── DATA LINES ──

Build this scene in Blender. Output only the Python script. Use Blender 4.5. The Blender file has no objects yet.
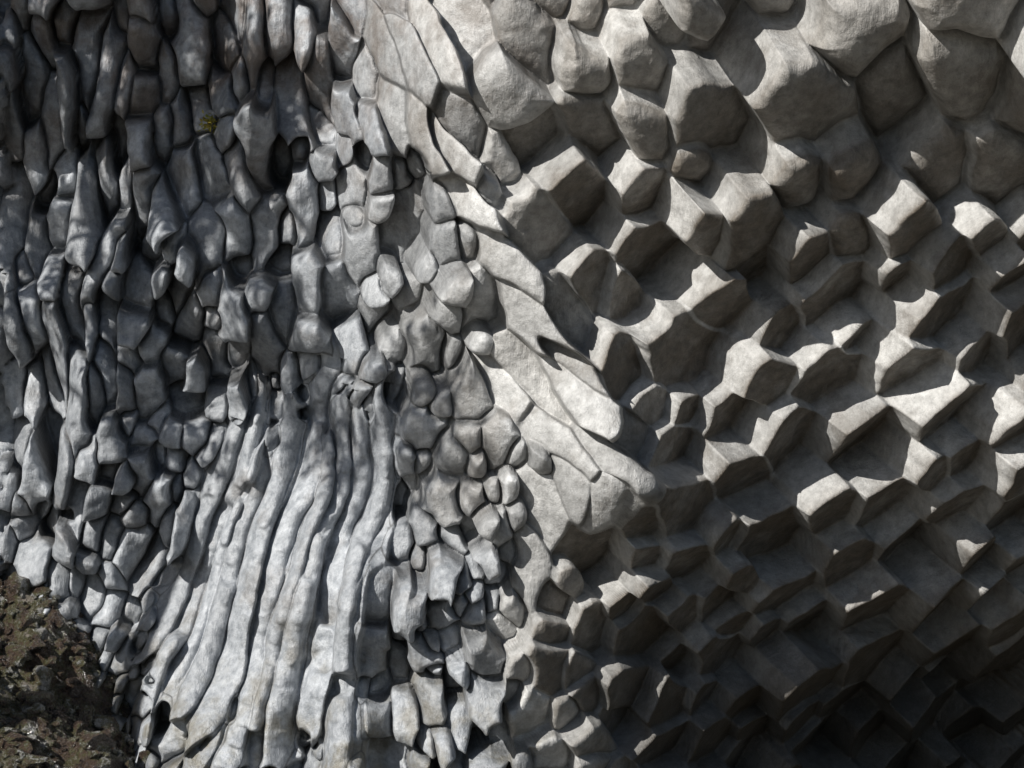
import bpy, bmesh, math, numpy as np, time, random
from mathutils import Vector
T0=time.time()
rng=np.random.default_rng(23); random.seed(7)
scene=bpy.context.scene
S=0.01
STEP=.95
def vnoise(X,Y,scale,seed):
    r=np.random.default_rng(seed); G=r.random((256,256)).astype(np.float32)*2-1
    x=X/scale; y=Y/scale
    xi=np.floor(x).astype(np.int64); yi=np.floor(y).astype(np.int64)
    fx=(x-xi).astype(np.float32); fy=(y-yi).astype(np.float32)
    fx=fx*fx*fx*(fx*(fx*6-15)+10); fy=fy*fy*fy*(fy*(fy*6-15)+10)
    a=G[yi%256,xi%256]; b=G[yi%256,(xi+1)%256]; c=G[(yi+1)%256,xi%256]; d=G[(yi+1)%256,(xi+1)%256]
    return (a*(1-fx)+b*fx)*(1-fy)+(c*(1-fx)+d*fx)*fy
# ---------- macro form of the cliff : (u, v, depth)
MC=[(0,0,3.0),(0,400,2.9),(0,768,2.1),(150,200,2.4),(150,450,2.4),(200,600,1.65),(200,768,1.0),(300,0,1.8),(300,200,1.7),
(300,400,1.6),(330,600,1.0),(330,768,.45),(390,0,.6),(420,200,.5),(430,400,.7),(450,600,.5),(450,768,.2),(500,250,-.1),
(540,400,0),(560,510,-.1),(540,768,.1),(615,470,-.35),(450,60,-.2),(600,0,-.8),(850,0,-1.7),(1024,0,-1.9),(600,120,-.5),(850,120,-1.1),
(1024,150,-1.0),(600,250,-.1),(800,250,-.05),(1000,260,-.1),(660,400,0.1),(800,400,.3),(1000,400,.3),(700,550,.42),
(850,550,.8),(1000,560,1.1),(600,650,.37),(700,700,1.05),(850,700,2.1),(1000,720,3.6),(-300,300,3.2),(-300,800,2.2),(1300,0,-1.8),(1300,400,.5),(1300,750,3.6),(400,-300,0),(900,-300,-2.4),(0,-300,3.0),(300,1000,0),(1000,1000,4.2)]
P=np.array(MC,float); n=len(P)
def U(r2): return np.where(r2>0,r2*np.log(np.maximum(r2,1e-9)),0)*.5
c=P[:,:2]/500
D2=((c[:,None]-c[None])**2).sum(-1)
A=np.zeros((n+3,n+3)); A[:n,:n]=U(D2)+np.eye(n)*2e-3; A[:n,n]=1; A[:n,n+1:]=c; A[n,:n]=1; A[n+1:,:n]=c.T
w=np.linalg.solve(A,np.concatenate([P[:,2],[0,0,0]]))
def macro(X,Y):
    x=X/500; y=Y/500
    o=w[n]+w[n+1]*x+w[n+2]*y
    for i in range(n):
        o=o+w[i]*U((x-c[i,0])**2+(y-c[i,1])**2)
    return np.clip(o,-3.2,4.8)
# ---------- regional character of the columns
# u,v, rw, rl, ang, pillow, slope, jitter, shx, shy, rightness
CT=[(800,400,29,33,30,-.03,.48,.08,.65,.62,1),(950,330,30,34,20,-.03,.48,.09,.65,.62,1),(850,70,38,56,65,.28,.28,.25,.25,.8,1),(970,60,42,58,65,.28,.28,.25,.25,.8,1),
(620,80,26,42,60,.15,.3,.2,.3,.7,1),(720,150,29,40,50,.12,.35,.17,.4,.7,1),(620,260,29,35,45,.0,.45,.11,.5,.5,1),(700,330,29,33,45,-.02,.48,.09,.6,.55,1),
(660,560,23,26,40,-.02,.45,.09,.55,.5,1),(700,650,25,27,0,-.02,.45,.1,.55,.5,1),(900,620,28,31,0,-.02,.5,.11,.6,.55,1),(880,500,29,32,20,-.03,.48,.09,.65,.6,1),
(570,640,18,22,60,.04,.4,.09,.35,.35,.9),(450,330,20,23,80,.14,.35,.18,.3,.5,.4),(480,480,15,18,80,.15,.3,.17,.2,.4,.4),
(450,600,12,15,80,.15,.25,.17,.1,.4,.2),(440,720,13,16,80,.15,.25,.17,.1,.4,.2),(400,200,17,23,80,.13,.3,.17,.2,.4,.3),
(410,60,22,60,65,.06,.2,.10,0,0,.5),(360,120,13,28,75,.13,.2,.16,0,.3,.2),(540,360,22,60,45,.04,.1,.1,0,0,.7),
(50,100,14,44,92,.2,.1,.22,0,.3,0),(220,120,18,38,88,.2,.1,.22,0,.3,0),(290,60,16,42,83,.18,.1,.18,0,.3,0),
(150,300,13,19,92,.18,.1,.2,0,.3,0),(250,290,19,32,82,.15,.1,.2,0,.3,0),(50,370,13,48,80,.17,.1,.18,0,.2,0),(300,420,12,15,90,.15,.1,.18,0,.3,0),(120,450,12,17,98,.15,.1,.17,0,.3,0),
(260,540,12,50,103,.13,.05,.1,0,0,0),(350,590,14,40,108,.13,.05,.13,0,.1,0),(170,560,13,34,112,.13,.05,.12,0,.1,0),
(220,700,11,30,112,.13,.05,.12,0,.1,0),(360,720,13,20,105,.14,.05,.15,0,.3,0),(60,560,12,18,100,.15,.1,.15,0,.2,0),(100,680,11,17,120,.13,.1,.13,0,.2,0),
(-250,300,30,50,90,.2,.1,.18,0,.2,0),(1250,400,34,38,30,.03,.5,.06,.6,.5,1),(800,-250,50,70,65,.2,.2,.2,.2,.4,1),(200,-250,30,70,90,.2,.1,.18,0,.2,0),(700,950,36,40,0,.03,.5,.1,.5,.5,1),(200,950,26,60,100,.1,.1,.1,0,.1,0)]
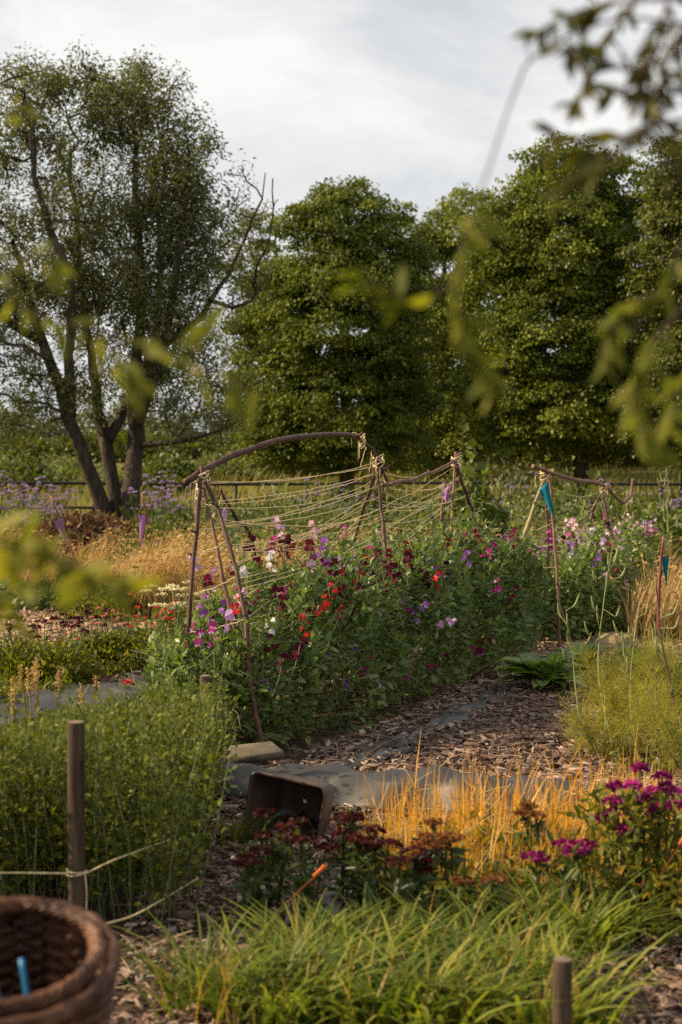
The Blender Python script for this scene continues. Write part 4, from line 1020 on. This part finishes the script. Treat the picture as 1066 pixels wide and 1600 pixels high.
# tall seed stalks
def stalk(label, pts, r0, mat, pods):
    b = np.asarray(pts[0], float); t = thing('seed_stalk', label, 'plant', b); p = catmull(pts, 16)
    g = Geo(); g.tube(p - b, np.linspace(r0, r0 * .4, 16), 6); g.build('stem', mat, t, smooth=True)
    for k in range(pods):
        s0 = lerp_path(p, .45 + .5 * k / pods); dd = rdir(1, .5)[0]; e = s0 + dd * .10; g = Geo()
        g.tube(catmull([s0, s0 + dd * .05, e, e + np.array([dd[0] * .03, 0, .07])], 8) - b, [.0022, .002, .002, .003, .006, .008, .006, .002], 5); g.build('seed_pod', M['fenstem'], t, smooth=True)
stalk('tall dark seed stalk leaning across the fennel at the right edge', [Wp(1072, 1215, 7.6), Wp(1050, 1080, 7.8), Wp(1032, 990, 7.9), Wp(1026, 910, 8)], .008, M['darkstem'], 8)
stalk('pale green seed stalk in front of the second trellis', [Gp(960, 1180), Wp(935, 1050, 8.6), Wp(945, 930, 8.8), Wp(958, 850, 9)], .006, M['fenstem'], 10)
stalk('pale stalk with hanging pods left of the fennel', [Gp(905, 1130), Wp(898, 1060, 9), Wp(892, 1000, 9.1), Wp(870, 930, 9.1)], .005, M['fenstem'], 6)
stalk('pale thin seed stalk in the middle of the fennel', [Gp(1000, 1190), Wp(985, 1100, 8), Wp(990, 1010, 8.1), Wp(1000, 940, 8.2)], .005, M['fenstem'], 7)
stalk('tall green weed spike standing above the dry grass at right', [Gp(1045, 965), Wp(1047, 880, 14), Wp(1043, 800, 14), Wp(1045, 735, 14)], .010, M['fenstem'], 14)

# ------------------------------------------------------------------ straw stalks and front grass
g = Geo(); n = 1300
poly = [Gp(600, 1400), Gp(560, 1335), Gp(640, 1300), Gp(1000, 1270), Gp(1090, 1300), Gp(1090, 1400), Gp(900, 1430), Gp(720, 1430)]
P = scatter_poly(poly, n); P[:, :2] += rng.normal(0, .09, (n, 2)); h = .22 + .24 * rng.random(n)
blades(g, P, h * (.35 + .75 * rng.random(n)), .03 + .5 * rng.random(n) ** 2.5, .003 + .0045 * rng.random(n), 3, 0, .02 + .05 * rng.random(n), taper=4)
m = 700; P = scatter_poly(poly, m); blades(g, P, .10 + .20 * rng.random(m), .3 + .6 * rng.random(m), .005, 4, 1, .2 + .3 * rng.random(m))
m = 500; P = scatter_poly(poly, m); P[:, 2] = .02 + .2 * rng.random(m); D = rdir(m, .2, .6); ln = (.08 + .14 * rng.random(m))[:, None]; g.tubes(np.stack([P, P + D * ln * .5 + rdir(m) * .008, P + D * ln], 1), .0018, 3, 1)
tag(g.build('straw_stalks', [M['straw'], M['dry']]), 'upright golden straw stalks in front of the grey sheet', 'straw', kind='stuff')
cover('leafy_undergrowth', [Gp(560, 1400), Gp(640, 1350), Gp(1100, 1330), Gp(1100, 1480), Gp(900, 1470), Gp(600, 1450)], 3200, .20, .055, M['bedgold'], 'mixed orange and green leaves between the straw and the grass tufts', KT)

def tuft(name, label, c, n, h, spread, lean, green=1.0, width=.009):
    t = thing(name, label, 'grass', c)
    P = np.c_[np.clip(rng.normal(0, spread, (n, 2)), -2 * spread, 2 * spread), np.zeros(n)]; az = np.arctan2(P[:, 1], P[:, 0]) + rng.normal(0, .5, n)
    g = Geo(); blades(g, P, 1.22 * h * (.6 + .6 * rng.random(n)), lean * (.5 + .9 * rng.random(n)), width, 6, 0, .25 + .3 * rng.random(n), az=az, taper=2.2)
    k = n // 5; P = np.c_[np.clip(rng.normal(0, spread * 1.2, (k, 2)), -2 * spread, 2 * spread), np.zeros(k)]
    blades(g, P, h * (.5 + 1.0 * rng.random(k)), .1 + .6 * rng.random(k), .007, 5, 1, .1 + .3 * rng.random(k)); g.build('blades', [M['grass'], M['grassdead']], t)
    return t
TF = [(330, 1580, .27, 'leftmost arching grass tuft beside the hedge'), (425, 1600, .25, 'grass tuft in the bottom row left of the middle'), (540, 1590, .24, 'dense grass tuft at the bottom middle'), (640, 1610, .25, 'grass tuft at the bottom right of the middle'), (735, 1590, .24, 'grass tuft in the bottom row left of the short post'),
      (480, 1520, .20, 'grass tuft behind the bottom row under the dark red flowers'), (600, 1515, .21, 'grass tuft with dry stems in front of the straw'), (710, 1505, .22, 'tall grass tuft in front of the straw stalks'), (810, 1540, .24, 'grass tuft behind the short post'), (905, 1490, .27, 'broad arching grass tuft right of the short post'), (790, 1450, .20, 'grey green grass tuft at the straw edge'), (840, 1615, .24, 'grass tuft in the bottom row beside the foot of the short post'), (970, 1470, .20, 'grass tuft at the foot of the magenta flowers')]
for i, (px, py, h, lb) in enumerate(TF): tuft('grass_tuft', lb, Gp(px, py), 120 + 20 * (i % 3), h, .065 + .012 * (i % 4), .75, width=.012 + .002 * (i % 4))
# weeds by the tub
for px, py, lb in ((370, 1318, 'small bright green grass tuft left of the brown tub'), (430, 1345, 'thin green sprig in front of the tub opening'), (400, 1370, 'small pale weed on the mulch below the tub')):
    tuft('grass_tuft', lb, Gp(px, py), 40, .14, .03, .5, width=.008)

# ------------------------------------------------------------------ sweet williams and magenta flowers
def william(label, c, h, col, n=5, head=.036, leaf=True, group=None):
    t = thing('sweet_william', label, 'flower', c, group=group)
    a = rng.random(n) * 6.28; r_ = .03 + .07 * rng.random(n); tip = np.stack([np.cos(a) * r_, np.sin(a) * r_, h * (.8 + .3 * rng.random(n))], -1); b0 = tip * np.array([.3, .3, 0])
    g = Geo(); g.tubes(np.stack([b0, (b0 + tip) / 2 + rdir(n) * .01, tip], 1), .0035, 4); g.build('stem', M['william'], t)
    m = n * 26; k = np.repeat(np.arange(n), 26); u = rng.random(m) ** .8 * .92; P = b0[k] + (tip[k] - b0[k]) * u[:, None]
    g = Geo(); g.inst(*kite(.16, .04, .4, -.25), P, basis(rdir(m, .5), rdir(m, .6)), .07 * (.6 + .7 * rng.random(m))); g.build('foliage', M['william'], t)
    for e in tip:
        g = Geo(); dome(g, e, head * (.8 + .5 * rng.random()), head * .30, 60, .020, 0); g.build('flower_head', PET[col], t)
    return t
for px, py, dd, col, n, lb in ((430, 1275, 5.1, 'darkhead', 4, 'dark red sweet william just right of the tub foot'), (480, 1290, 4.9, 'darkhead', 3, 'dark red sweet william with a flat head below the tub'), (535, 1275, 5.2, 'darkhead', 3, 'dark red sweet william in front of the tub corner'),
        (590, 1285, 5.0, 'darkhead', 3, 'dark red sweet william at the middle of the dark group'), (625, 1320, 4.8, 'darkhead', 4, 'dark red sweet william nearest the straw stalks'), (400, 1330, 4.9, 'darkhead', 3, 'dark faded sweet william leftmost of the dark group'), (560, 1310, 5.0, 'darkhead', 3, 'dark red sweet william low behind the orange tag'),
        (660, 1290, 5.1, 'brownhead', 3, 'rust brown seed heads in front of the straw'), (700, 1300, 5.0, 'brownhead', 3, 'rust brown seed heads left of the lone magenta bloom'), (840, 1235, 5.4, 'brownhead', 3, 'rust brown seed heads rising over the straw stalks'), (755, 1345, 4.9, 'brownhead', 2, 'faded seed heads low among the straw'),
        (855, 1320, 4.9, 'hotpink', 2, 'magenta sweet william standing alone in the straw'), (895, 1310, 5.0, 'hotpink', 2, 'second lone magenta sweet william beside the dense bush')):
    p = Wp(px, py + 12, dd); william(lb, (p[0], dd, 0), max(.2, p[2]), col, n)
def magenta_bush():
    c = on_ground(1010, 5.0); c[2] = 0; t = thing('sweet_william', 'big bush of bright magenta flower heads at the right edge', 'flower', c)
    n = 1100; P = np.c_[rng.normal(0, .12, n), rng.normal(0, .10, n), .03 + .42 * rng.random(n)]
    g = Geo(); g.inst(*kite(.16, .04, .4, -.25), P, basis(rdir(n, .5), rdir(n, .6)), .06 * (.6 + .7 * rng.random(n))); g.build('foliage', M['bed'], t)
    g = Geo(); st = []
    for px, py in ((1000, 1203), (1035, 1215), (1040, 1232), (990, 1230), (960, 1232), (1050, 1240), (1008, 1250), (958, 1255), (965, 1270), (945, 1280), (1055, 1262), (1020, 1240), (1005, 1298), (1050, 1320), (985, 1290), (1045, 1410), (1060, 1405), (1020, 1270), (1035, 1255), (975, 1300), (990, 1395), (1010, 1385)):
        e = Wp(px, py, 5.0 + rng.normal(0, .06)) - c; st.append(e); gf = Geo(); dome(gf, e, .024 + .008 * rng.random(), .02, 55, .02, 0)
        gf.build('flower_head', PET['hotpink' if rng.random() < .7 else 'magenta'], t)
    for e in st: g.tube([e * np.array([.3, .3, 0]), e * np.array([.7, .7, .5]), e], .003, 4)
    g.build('stem', M['william'], t)
magenta_bush()
# orange plant tags
for px, py, dd, ry, lb in ((490, 1356, 4.7, 52, 'small orange plant tag leaning among the dark red flowers'), (1062, 1306, 4.8, 40, 'small orange plant tag at the right edge by the magenta bush')):
    g = Geo(); g.add([[-.006, 0, 0], [.006, 0, 0], [.008, 0, .05], [0, 0, .066], [-.008, 0, .05], [-.006, .002, 0], [.006, .002, 0], [.008, .002, .05], [0, .002, .066], [-.008, .002, .05]],
                     [[0, 1, 2, 4], [6, 5, 9, 7], [1, 6, 7, 2], [5, 0, 4, 9], [2, 7, 8, 3], [3, 8, 9, 4]]); g.add([[0, .001, -.13], [.003, .001, -.13], [.003, .001, .01], [0, .001, .01]], [[0, 1, 2, 3]])
    g.add([[-.008, 0, .05], [.008, 0, .05], [0, 0, .066]], [[0, 1, 2]])
    o = g.build('plant_tag', M['tag']); o.location = Wp(px, py + 14, dd); o.rotation_euler = (R(-10), R(ry), R(10)); tag(o, lb, 'plant tag')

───

§ **TASK STATEMENT**
Return, from the data, each line that has the word "scene" in it.

§ **SOLUTION TO THIS EXERCISE**
Build this scene in Blender. Output only the Python script. Use Blender 4.5. The Blender file has no objects yet.
scene=bpy.context.scene
The Blender Python script for this scene continues. Write part 4, from line 1020 on. This part finishes the script. Treat the picture as 1066 pixels wide and 1600 pixels high.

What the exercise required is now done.